By describing herself as mixed-race or biracial, Meghan Markle is exercising her freedom to define herself absent the One Drop rule. This is the freedom I want for my children – to define their identity not by a centuries-old rule created to elevate whiteness and stigmatize blackness, but by their own understanding and identity. I want them to connect to both sides of their family tree because my husband and I both exist in their lives. I want them to connect to both sides of their family tree because having a Black mother and a white father doesn’t mean their whiteness has been sullied by Blackness, and it doesn’t mean their Blackness has been improved with whiteness (as some well-meaning, but racist people imply when they say “Biracial kids are so cute.)

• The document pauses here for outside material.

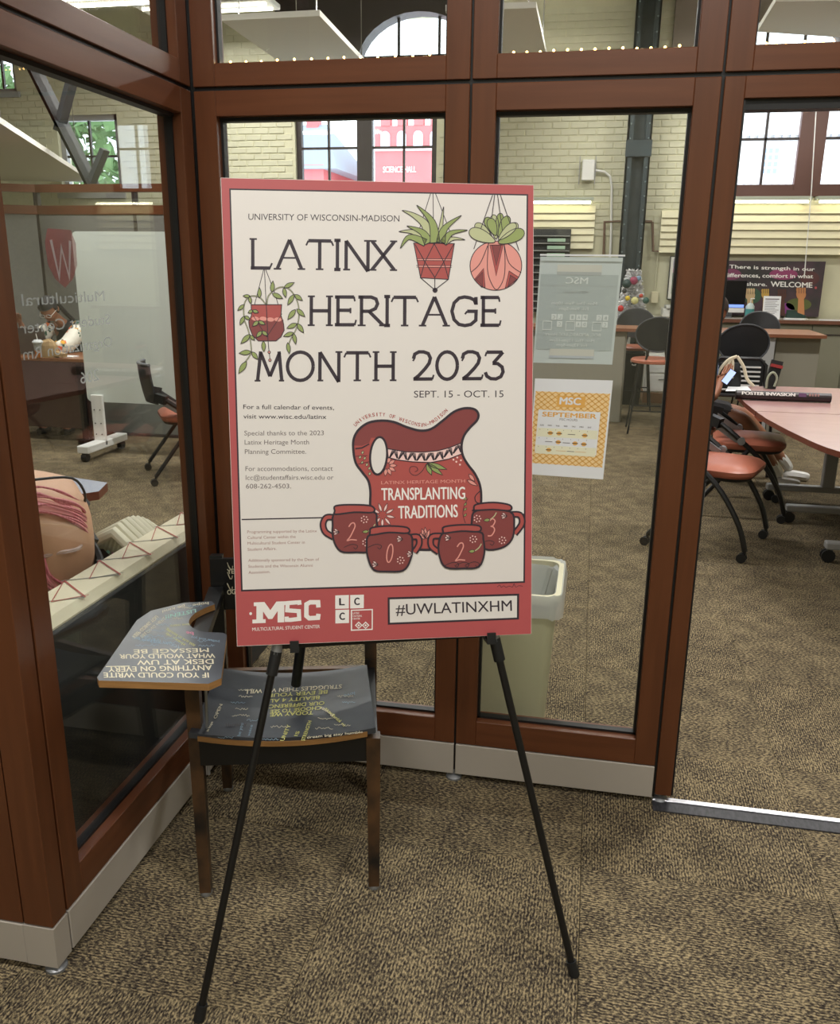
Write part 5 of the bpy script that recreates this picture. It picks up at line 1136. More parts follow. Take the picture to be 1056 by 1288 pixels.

I don’t want my children to deny either side of their ancestry, but to acknowledge them both. Acknowledging this history means my children know they are descended from enslaved people as well as enslavers, from good and bad and complicated people, from people who were white and Black and brown and all the hues between. Practically, it means that our goal is making sure our kids are just as comfortable two-stepping to Willie Nelson as they are doing the cha cha slide at a fish fry.
When we ask our kids how they identify racially, they rarely answer the same way twice.
As a toddler, one of my children looked at their light brown skin and, seeing that it was the same color as their white father’s tan, figured they must both be white. During the Black Lives Matter protests that followed the death of George Floyd last year, the same child, a few years older now, proudly said, “I’m Black, and Black lives matter.” The very same child casually told another kid that same year, “I’m bi-Rachel. That doesn’t mean that I’m by a woman named Rachel, it means I’m Black and I’m white.”
I hope all my children can continue to define themselves in a society constantly trying to define them by erasing or elevating one parent or the other. If they choose to identify as Black, I hope they do so because of their own identity, and not because they feel chained to the One Drop Rule. However they identify, I hope they can each say, as Meghan Markle wrote in 2015, “I am enough exactly as I am.’”
Editor’s Note: Ijeoma Oluo later edited her March 9 post to add the following note: “it was rightfully pointed out that I incorrectly have used ‘white passing’ here as Markle has never tried to hide the Blackness in her heritage. While I do think she has knowingly traded upon her racial ambiguity in the past (and to my knowledge has long identified as a WOC or mixed, not as a Black woman) she has always been very open about her parentage and is openly very close with her mother. There is a painful history with passing in our community and I should be more careful with my word choice. Thanks to those who brought it to my attention.”